The Staple Singers, "Glory, Glory Hallelujah!"

GS: This just shows you. These iPods hold like four days of music or something, and two of them come up from this little gospel foray I made. This one is probably more like what that one interviewer was hoping our album was going to sound like. And by the way, our album turned out nothing like gospel, country, a cappella, one-microphone-in-a-large-room music. So we totally missed the boat. But I'm not casting aside all hope that we may still attempt something like this someday.

Kind of like Johnny Nash, who later became famous for that pseudo-reggae song you mentioned, The Staple Singers later became famous for that "I'll Take You There" song, which became a Toyota commercial or something. But this is super-early Staple Singers. I'm actually not sure what year. I would guess the early '60s, but it sounds like it was recorded centuries ago. If you can apply the word "timeless" to any music, apply it to this album, In Praise Of Him. It's this family of voices that sing in the most gut-wrenching harmonies, with just a hair of Papa Staple's guitar occasionally plucking out a few notes to keep them on pitch. You can barely hear that guitar. It's practically a cappella, with this kind of weird echo that makes it all sound so… I don't know what the word is. It has a patina about it or something. It seems hallowed, or ageless in a way. It just must be one of the greatest—to me, to my nonsensical tastes—one of the greatest albums I've ever heard. Every song on it is just so intense that once you listen to them, it's not like you get any one particular song stuck in your head, but the sound of all the songs. You get enveloped by it for the next couple of days.

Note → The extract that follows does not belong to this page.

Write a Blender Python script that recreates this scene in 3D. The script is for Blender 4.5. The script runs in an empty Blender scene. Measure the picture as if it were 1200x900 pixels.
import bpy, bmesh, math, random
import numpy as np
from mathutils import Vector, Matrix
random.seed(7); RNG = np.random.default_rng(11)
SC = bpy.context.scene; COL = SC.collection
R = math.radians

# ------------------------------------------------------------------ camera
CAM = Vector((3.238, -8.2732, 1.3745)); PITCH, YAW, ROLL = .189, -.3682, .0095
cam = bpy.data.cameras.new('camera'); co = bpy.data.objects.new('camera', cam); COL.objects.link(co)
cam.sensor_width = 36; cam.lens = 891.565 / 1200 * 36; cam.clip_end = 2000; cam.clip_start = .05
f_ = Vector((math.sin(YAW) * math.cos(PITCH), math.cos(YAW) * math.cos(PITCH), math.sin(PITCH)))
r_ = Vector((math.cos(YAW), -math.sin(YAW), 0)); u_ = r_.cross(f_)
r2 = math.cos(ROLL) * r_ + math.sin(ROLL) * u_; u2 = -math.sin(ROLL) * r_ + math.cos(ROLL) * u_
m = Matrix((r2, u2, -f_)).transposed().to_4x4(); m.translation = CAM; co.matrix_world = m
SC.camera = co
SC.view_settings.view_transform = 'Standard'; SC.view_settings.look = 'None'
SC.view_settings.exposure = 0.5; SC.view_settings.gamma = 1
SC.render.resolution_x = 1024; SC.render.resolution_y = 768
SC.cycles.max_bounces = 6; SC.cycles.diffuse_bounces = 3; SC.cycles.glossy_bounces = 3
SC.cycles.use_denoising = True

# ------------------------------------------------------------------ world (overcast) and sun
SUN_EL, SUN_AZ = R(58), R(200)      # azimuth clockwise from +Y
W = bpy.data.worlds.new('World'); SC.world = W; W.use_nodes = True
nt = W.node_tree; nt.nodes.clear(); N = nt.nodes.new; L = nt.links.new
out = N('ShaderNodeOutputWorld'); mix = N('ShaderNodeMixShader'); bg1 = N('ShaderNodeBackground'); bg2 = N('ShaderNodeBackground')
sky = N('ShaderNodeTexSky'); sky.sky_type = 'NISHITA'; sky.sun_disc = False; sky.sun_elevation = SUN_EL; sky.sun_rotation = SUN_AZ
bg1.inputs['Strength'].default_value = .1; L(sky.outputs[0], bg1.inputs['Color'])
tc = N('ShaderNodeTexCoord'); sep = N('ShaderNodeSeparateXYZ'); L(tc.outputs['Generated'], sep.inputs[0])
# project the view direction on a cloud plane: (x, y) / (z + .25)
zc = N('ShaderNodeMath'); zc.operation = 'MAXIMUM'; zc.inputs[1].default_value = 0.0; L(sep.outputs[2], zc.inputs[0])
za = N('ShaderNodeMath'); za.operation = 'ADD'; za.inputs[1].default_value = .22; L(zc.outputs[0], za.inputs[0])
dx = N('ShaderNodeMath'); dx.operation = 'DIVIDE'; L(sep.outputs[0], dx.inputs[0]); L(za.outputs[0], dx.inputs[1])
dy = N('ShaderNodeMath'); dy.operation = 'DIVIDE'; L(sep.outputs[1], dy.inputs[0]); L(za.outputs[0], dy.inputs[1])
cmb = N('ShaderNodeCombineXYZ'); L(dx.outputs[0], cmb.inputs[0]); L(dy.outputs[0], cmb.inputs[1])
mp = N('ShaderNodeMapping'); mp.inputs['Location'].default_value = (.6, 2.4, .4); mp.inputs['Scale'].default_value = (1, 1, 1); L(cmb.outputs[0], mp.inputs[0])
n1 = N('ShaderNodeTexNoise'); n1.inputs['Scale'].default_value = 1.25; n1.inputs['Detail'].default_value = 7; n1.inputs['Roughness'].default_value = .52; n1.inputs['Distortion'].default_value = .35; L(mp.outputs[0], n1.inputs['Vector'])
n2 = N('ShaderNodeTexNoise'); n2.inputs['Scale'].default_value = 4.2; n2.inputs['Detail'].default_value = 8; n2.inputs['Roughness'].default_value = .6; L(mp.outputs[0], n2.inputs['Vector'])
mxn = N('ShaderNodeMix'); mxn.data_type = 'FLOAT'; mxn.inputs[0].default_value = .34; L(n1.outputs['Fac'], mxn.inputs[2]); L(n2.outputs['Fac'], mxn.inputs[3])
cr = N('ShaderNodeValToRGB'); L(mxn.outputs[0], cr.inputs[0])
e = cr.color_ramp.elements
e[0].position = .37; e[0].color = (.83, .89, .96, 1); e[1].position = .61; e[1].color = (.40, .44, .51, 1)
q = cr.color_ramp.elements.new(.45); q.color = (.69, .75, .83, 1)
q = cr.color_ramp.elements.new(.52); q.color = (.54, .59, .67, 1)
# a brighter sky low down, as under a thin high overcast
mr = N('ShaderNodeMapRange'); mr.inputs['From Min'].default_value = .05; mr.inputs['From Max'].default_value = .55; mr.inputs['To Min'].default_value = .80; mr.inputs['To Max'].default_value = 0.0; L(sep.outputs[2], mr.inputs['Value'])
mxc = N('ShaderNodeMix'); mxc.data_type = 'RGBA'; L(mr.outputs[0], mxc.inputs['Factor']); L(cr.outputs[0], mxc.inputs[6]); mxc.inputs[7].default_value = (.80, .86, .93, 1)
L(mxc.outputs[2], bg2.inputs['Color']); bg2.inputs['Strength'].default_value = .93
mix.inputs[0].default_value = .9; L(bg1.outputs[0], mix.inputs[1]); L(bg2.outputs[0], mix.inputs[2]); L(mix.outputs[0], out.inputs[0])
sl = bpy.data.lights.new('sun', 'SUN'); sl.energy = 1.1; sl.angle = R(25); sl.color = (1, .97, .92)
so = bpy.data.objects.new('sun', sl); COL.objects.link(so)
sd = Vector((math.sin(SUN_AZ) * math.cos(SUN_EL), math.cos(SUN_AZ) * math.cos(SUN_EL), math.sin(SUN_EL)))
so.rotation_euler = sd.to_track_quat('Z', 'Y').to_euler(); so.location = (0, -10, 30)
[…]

The Swingle Singers, "Sonata No. 15"

GS: The Swingle Singers may still exist in some form. In fact, my mom told me she saw them a couple of years ago, but I think it's a totally different group now. At this time, it was the mid-'60s. This guy named Ward Swingle, from Alabama or something, moved to Paris and formed this bizarre vocal ensemble of all these Parisian singers. They would do Bach fugues or whatever, but all with voices. They'd put syllables to it like it was scat singing, and then they'd have bass and drums playing really quietly along, sort of jazzy. Considered at the time to be totally irreverent and shocking by the classical-music establishment, who cried treason.

Of course now, it's just the opposite. Somebody hears this and thinks it's the most lightweight, annoyingly overpleasing music. But I'm a huge fan. We often have Swingle Singers songs playing at our shows between bands. Their first record was all Bach, and Bach is really kind of abstract music, that can be played by anything. It's indestructible. But then once the Bach album did well—really well, actually—they started moving beyond. And then it becomes more interesting, because they're re-working pieces like this one, which is originally for piano. Yet they still went in and arranged it for voices, with jazz drums tinkling in the background. [Laughs.]

I just absolutely love this idea of trying to find the essence of a piece of music, and proving that essence exists by basically doing a cover version that's quite different from the one people are used to. If everyone is used to this particular Mozart piece being played on piano, then it's not treason to do it with voices and jazz drums. It proves how indestructible the composition is, that it still works, and to my twisted ears, works better.